** TASK STATEMENT **
Write out the material exactly, without any of its pictures.

** AVAILABLE DATA **
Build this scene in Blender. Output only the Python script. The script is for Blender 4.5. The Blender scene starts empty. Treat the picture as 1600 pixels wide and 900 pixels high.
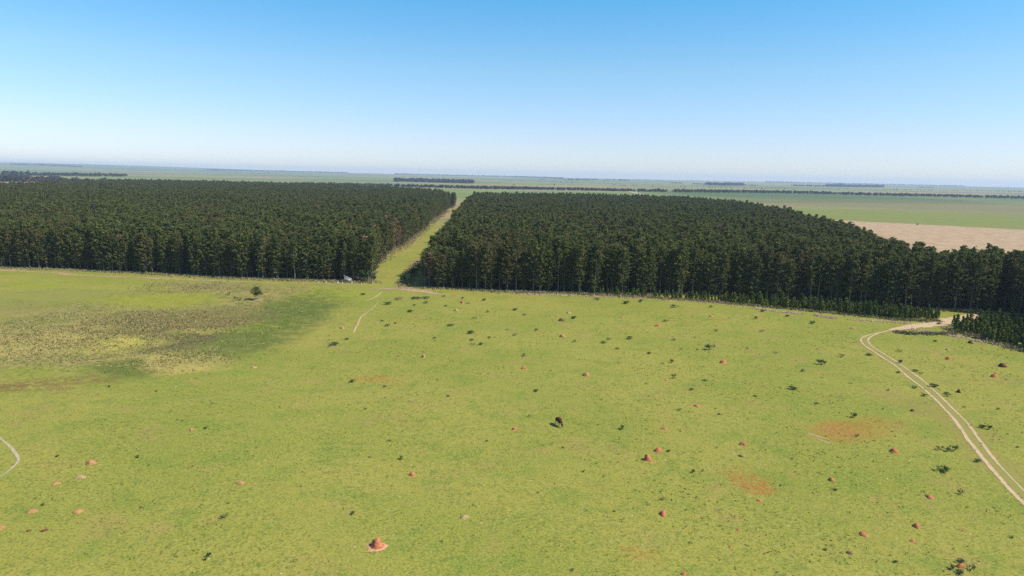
import bpy, bmesh, math, random
import numpy as np
from mathutils import Matrix, Vector
random.seed(7)
R = np.random.default_rng(11)
rad = math.radians
C = bpy.context.scene.collection
scene = bpy.context.scene

# ------------------------------------------------------------------ camera
CAM = np.array([0.0, 0.0, 47.0]); F = 1067.0
PITCH = math.atan(175 / 1067); ROLL = rad(1.21)
fw = np.array([0, math.cos(PITCH), -math.sin(PITCH)])
r0 = np.array([1.0, 0, 0]); u0 = np.array([0, math.sin(PITCH), math.cos(PITCH)])
rt = math.cos(ROLL) * r0 + math.sin(ROLL) * u0
up = -math.sin(ROLL) * r0 + math.cos(ROLL) * u0


def gz(x, y):
    """height of the ground"""
    x = np.asarray(x, float); y = np.asarray(y, float)
    d = np.hypot(x, y)
    near = np.clip(1 - (d - 420) / 400, 0, 1)
    z = 0.45 * np.sin(x / 41 + 1.0) * np.cos(y / 47 + 0.5) + 0.25 * np.sin((x + y) / 23.0)
    z = z - 1.2 * np.exp(-(((x + 125) / 75) ** 2 + ((y - 215) / 50) ** 2))
    far = 30 * np.clip((d - 4500) / 9500, 0, 1) ** 1.3
    hill = 75 * np.exp(-(((x + 9800) / 2600) ** 2)) * np.clip((y - 9000) / 4500, 0, 1)
    hill2 = 22 * np.exp(-(((x + 6300) / 2500) ** 2)) * np.clip((y - 9000) / 4500, 0, 1)
    return z * near + far + hill + hill2


_TT = np.geomspace(.03, 16, 260)


def W(px, py, z=None):
    """the point of the ground (or of height z) that the photo's pixel looks at"""
    d = fw * F + rt * (px - 800) + up * (450 - py)
    if z is not None:
        t = (z - CAM[2]) / d[2]
        p = CAM + t * d
        return float(p[0]), float(p[1])
    T = _TT
    X, Y, Z = CAM[0] + T * d[0], CAM[1] + T * d[1], CAM[2] + T * d[2]
    hit = np.nonzero((Z < gz(X, Y)) & (np.hypot(X, Y) < 14300))[0]
    if len(hit):
        i = hit[0]; a, b = T[i - 1], T[i]
        for _ in range(14):
            m = (a + b) / 2; q = CAM + m * d
            if q[2] < float(gz(q[0], q[1])): b = m
            else: a = m
        p = CAM + b * d
    else:
        p = CAM + d * (13300 / d[1])
    return float(p[0]), float(p[1])


def ppm(x, y):
    return F / max(1.0, y * math.cos(PITCH) + 47 * math.sin(PITCH))


def topix(x, y, z):
    v = np.stack([x, y, z], -1) - CAM
    dz = v @ fw
    return 800 + F * (v @ rt) / dz, 450 - F * (v @ up) / dz, dz


def tag(o, label=None, cat=None, group=None, kind=None):
    if label: o['label'] = label
    if cat: o['category'] = cat
    if group: o['group'] = group
    if kind: o['kind'] = kind
    return o


# ------------------------------------------------------------------ node helpers
class NT:
    def __init__(s, name):
        s.m = bpy.data.materials.new(name); s.m.use_nodes = True
        s.t = s.m.node_tree; s.n = s.t.nodes; s.l = s.t.links
        s.b = s.n['Principled BSDF']
        s.b.inputs['Specular IOR Level'].default_value = 0.15
        s.b.inputs['Roughness'].default_value = 0.85

    def put(s, sock, v):
        if isinstance(v, (int, float)): sock.default_value = v
        elif isinstance(v, (tuple, list)):
            if len(v) == 3 and len(sock.default_value) == 4: v = (*v, 1)
            sock.default_value = v
        else: s.l.new(v, sock)

    def math(s, op, a, b=0.0, c=None, clamp=False):
        n = s.n.new('ShaderNodeMath'); n.operation = op; n.use_clamp = clamp
        s.put(n.inputs[0], a); s.put(n.inputs[1], b)
        if c is not None: s.put(n.inputs[2], c)
        return n.outputs[0]

    def vm(s, op, a, b=(0, 0, 0), out=0):
        n = s.n.new('ShaderNodeVectorMath'); n.operation = op
        s.put(n.inputs[0], a)
        if op == 'SCALE': s.put(n.inputs['Scale'], b)
        else: s.put(n.inputs[1], b)
        return n.outputs['Value' if out else 'Vector']

    def noise(s, vec, scale, detail=2, rough=0.5, col=False, dist=0.0):
        n = s.n.new('ShaderNodeTexNoise'); s.put(n.inputs['Vector'], vec)
        n.inputs['Scale'].default_value = scale; n.inputs['Detail'].default_value = detail
        n.inputs['Roughness'].default_value = rough; n.inputs['Distortion'].default_value = dist
        return n.outputs['Color' if col else 'Fac']

    def rng(s, v, a, b, c=0.0, d=1.0, smooth=True):
        n = s.n.new('ShaderNodeMapRange')
        if smooth: n.interpolation_type = 'SMOOTHSTEP'
        s.put(n.inputs[0], v)
        for i, q in enumerate((a, b, c, d)): n.inputs[i + 1].default_value = q
        return n.outputs[0]

    def mix(s, f, a, b):
        n = s.n.new('ShaderNodeMix'); n.data_type = 'RGBA'
        s.put(n.inputs[0], f); s.put(n.inputs[6], a); s.put(n.inputs[7], b)
        return n.outputs[2]

    def pos(s): return s.n.new('ShaderNodeNewGeometry').outputs['Position']
    def rnd(s): return s.n.new('ShaderNodeObjectInfo').outputs['Random']
    def objco(s): return s.n.new('ShaderNodeTexCoord').outputs['Object']

    def bump(s, h, strength, dist):
        n = s.n.new('ShaderNodeBump'); n.inputs['Strength'].default_value = strength
        n.inputs['Distance'].default_value = dist; s.put(n.inputs['Height'], h)
        s.l.new(n.outputs[0], s.b.inputs['Normal'])

    def base(s, c): s.put(s.b.inputs['Base Color'], c); return s.m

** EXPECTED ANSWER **
Build this scene in Blender. Output only the Python script. The script is for Blender 4.5. The Blender scene starts empty. Treat the picture as 1600 pixels wide and 900 pixels high.
import bpy, bmesh, math, random
import numpy as np
from mathutils import Matrix, Vector
random.seed(7)
R = np.random.default_rng(11)
rad = math.radians
C = bpy.context.scene.collection
scene = bpy.context.scene

# ------------------------------------------------------------------ camera
CAM = np.array([0.0, 0.0, 47.0]); F = 1067.0
PITCH = math.atan(175 / 1067); ROLL = rad(1.21)
fw = np.array([0, math.cos(PITCH), -math.sin(PITCH)])
r0 = np.array([1.0, 0, 0]); u0 = np.array([0, math.sin(PITCH), math.cos(PITCH)])
rt = math.cos(ROLL) * r0 + math.sin(ROLL) * u0
up = -math.sin(ROLL) * r0 + math.cos(ROLL) * u0


def gz(x, y):
    """height of the ground"""
    x = np.asarray(x, float); y = np.asarray(y, float)
    d = np.hypot(x, y)
    near = np.clip(1 - (d - 420) / 400, 0, 1)
    z = 0.45 * np.sin(x / 41 + 1.0) * np.cos(y / 47 + 0.5) + 0.25 * np.sin((x + y) / 23.0)
    z = z - 1.2 * np.exp(-(((x + 125) / 75) ** 2 + ((y - 215) / 50) ** 2))
    far = 30 * np.clip((d - 4500) / 9500, 0, 1) ** 1.3
    hill = 75 * np.exp(-(((x + 9800) / 2600) ** 2)) * np.clip((y - 9000) / 4500, 0, 1)
    hill2 = 22 * np.exp(-(((x + 6300) / 2500) ** 2)) * np.clip((y - 9000) / 4500, 0, 1)
    return z * near + far + hill + hill2


_TT = np.geomspace(.03, 16, 260)


def W(px, py, z=None):
    """the point of the ground (or of height z) that the photo's pixel looks at"""
    d = fw * F + rt * (px - 800) + up * (450 - py)
    if z is not None:
        t = (z - CAM[2]) / d[2]
        p = CAM + t * d
        return float(p[0]), float(p[1])
    T = _TT
    X, Y, Z = CAM[0] + T * d[0], CAM[1] + T * d[1], CAM[2] + T * d[2]
    hit = np.nonzero((Z < gz(X, Y)) & (np.hypot(X, Y) < 14300))[0]
    if len(hit):
        i = hit[0]; a, b = T[i - 1], T[i]
        for _ in range(14):
            m = (a + b) / 2; q = CAM + m * d
            if q[2] < float(gz(q[0], q[1])): b = m
            else: a = m
        p = CAM + b * d
    else:
        p = CAM + d * (13300 / d[1])
    return float(p[0]), float(p[1])


def ppm(x, y):
    return F / max(1.0, y * math.cos(PITCH) + 47 * math.sin(PITCH))


def topix(x, y, z):
    v = np.stack([x, y, z], -1) - CAM
    dz = v @ fw
    return 800 + F * (v @ rt) / dz, 450 - F * (v @ up) / dz, dz


def tag(o, label=None, cat=None, group=None, kind=None):
    if label: o['label'] = label
    if cat: o['category'] = cat
    if group: o['group'] = group
    if kind: o['kind'] = kind
    return o


# ------------------------------------------------------------------ node helpers
class NT:
    def __init__(s, name):
        s.m = bpy.data.materials.new(name); s.m.use_nodes = True
        s.t = s.m.node_tree; s.n = s.t.nodes; s.l = s.t.links
        s.b = s.n['Principled BSDF']
        s.b.inputs['Specular IOR Level'].default_value = 0.15
        s.b.inputs['Roughness'].default_value = 0.85

    def put(s, sock, v):
        if isinstance(v, (int, float)): sock.default_value = v
        elif isinstance(v, (tuple, list)):
            if len(v) == 3 and len(sock.default_value) == 4: v = (*v, 1)
            sock.default_value = v
        else: s.l.new(v, sock)

    def math(s, op, a, b=0.0, c=None, clamp=False):
        n = s.n.new('ShaderNodeMath'); n.operation = op; n.use_clamp = clamp
        s.put(n.inputs[0], a); s.put(n.inputs[1], b)
        if c is not None: s.put(n.inputs[2], c)
        return n.outputs[0]

    def vm(s, op, a, b=(0, 0, 0), out=0):
        n = s.n.new('ShaderNodeVectorMath'); n.operation = op
        s.put(n.inputs[0], a)
        if op == 'SCALE': s.put(n.inputs['Scale'], b)
        else: s.put(n.inputs[1], b)
        return n.outputs['Value' if out else 'Vector']

    def noise(s, vec, scale, detail=2, rough=0.5, col=False, dist=0.0):
        n = s.n.new('ShaderNodeTexNoise'); s.put(n.inputs['Vector'], vec)
        n.inputs['Scale'].default_value = scale; n.inputs['Detail'].default_value = detail
        n.inputs['Roughness'].default_value = rough; n.inputs['Distortion'].default_value = dist
        return n.outputs['Color' if col else 'Fac']

    def rng(s, v, a, b, c=0.0, d=1.0, smooth=True):
        n = s.n.new('ShaderNodeMapRange')
        if smooth: n.interpolation_type = 'SMOOTHSTEP'
        s.put(n.inputs[0], v)
        for i, q in enumerate((a, b, c, d)): n.inputs[i + 1].default_value = q
        return n.outputs[0]

    def mix(s, f, a, b):
        n = s.n.new('ShaderNodeMix'); n.data_type = 'RGBA'
        s.put(n.inputs[0], f); s.put(n.inputs[6], a); s.put(n.inputs[7], b)
        return n.outputs[2]

    def pos(s): return s.n.new('ShaderNodeNewGeometry').outputs['Position']
    def rnd(s): return s.n.new('ShaderNodeObjectInfo').outputs['Random']
    def objco(s): return s.n.new('ShaderNodeTexCoord').outputs['Object']

    def bump(s, h, strength, dist):
        n = s.n.new('ShaderNodeBump'); n.inputs['Strength'].default_value = strength
        n.inputs['Distance'].default_value = dist; s.put(n.inputs['Height'], h)
        s.l.new(n.outputs[0], s.b.inputs['Normal'])

    def base(s, c): s.put(s.b.inputs['Base Color'], c); return s.m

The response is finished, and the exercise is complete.